In 2009, as the Executive Director of Centre for Women in Governance, I produced a radio play to increase public awareness on R1325. Uganda had ended the war with the Lord’s Resistance Army (LRA) and it looked like a good idea to focus the radio play on communities that had been directly affected by the conflict in Northern Uganda and in Central region specifically Luwero. With support from four grassroots women peacebuilders in Uganda, we developed a radio drama series of 12 episodes, which was produced in English and translated into 3 local languages. We established five women’s listenership clubs in each district, provided each club with a radio set and batteries to enable women to come together, listen to each drama episode, discuss it and then call into the talk show with observations or questions.  The drama focused on the peace women wanted and needed to return to their homes. The series became so popular that while they were to run over a 3-month period, most radio stations broadcast the series for up to three years.

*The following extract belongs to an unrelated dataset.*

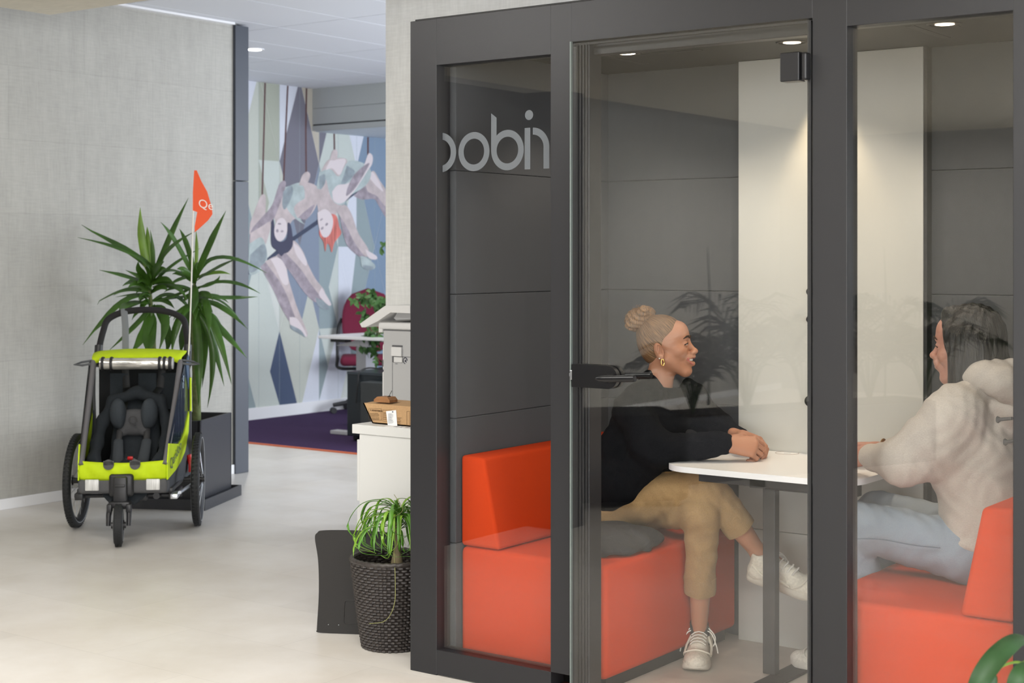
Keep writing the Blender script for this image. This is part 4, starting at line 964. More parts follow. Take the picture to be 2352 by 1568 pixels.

Why is the Women Peace and Security agenda important in Uganda and what will it take to realize women’s full participation?

Ugandan societies are highly patriarchal, leaving little room for women’s voice. Social norms and cultural practices that tolerate violence against women and discrimination based on gender, make women powerless.  Though the 1995 Ugandan Constitution is gender-sensitive, we need R1325 to actualise its intentions and increase women’s voice and power. Realizing women’s full participation requires political will, sustained funding for all State and non-State actors involved in the implementation of WPS, and a critical mass of women who will say enough is enough and demand accountability. 

What has been the key achievement in the implementation of UNSCR 1325 over the last 20 years in Uganda?

Women have been central in advocating for peace and played a critical role in influencing the signing of the peace agreement between the Lord’s Resistance Army (LRA) rebels and the Government of Uganda in 2006 bringing to an end the over 2-decade war that ravaged Northern Uganda. When the first Peace Recovery and Development Plan (PRDP) was passed in 2007, women CSOs mobilised to ensure its implementation was gender-sensitive and the results have informed policy decisions at national and district levels since 2009. There is now increased awareness of WPS in key Ministries, Departments & Agencies, as well as Local Governments. A total of 9 District Local Governments have customised the NAP and developed Local Action Plans that address WPS issues at the community level. Uganda also has a national coordinating mechanism for WPS at technical and policy levels.

What difference has the NAPs and the localisation strategy made in the implementation of WPS agenda in Uganda?

In 2013, 2014 and 2016, Uganda was cited in the UN Secretary General’s report to the Security Council as a best practice notably with the localization of the NAP. The localization strategy has made local government leaders cognizant of issues that undermine the peace and human security of women and girls as well as issues that hinder their participation. This has enabled them to design and implement strategies that promote gender equality and women empowerment. Districts that implement localization, have put in place measures to eliminate the drivers of GBV and promote girls’ education, have developed ordinances that protect the property rights of women and put in place peace committees from the district to local levels to address conflicts. 

What needs to be done to leverage the participation of women in peace processes?

Leveraging women participation in peace processes calls for good political will in implementation of the NAP on R1325; integrating peace education in the education curriculum; consistent and sustained funding for women CSOs involved in peacebuilding work; transforming the militaristic and  patriarchal culture in security sector institutions to a more gender sensitive sector that respects human rights and the contribution of women in decision making; and protecting women peacebuilders from needless attacks and suspicion to allow them space to do their work.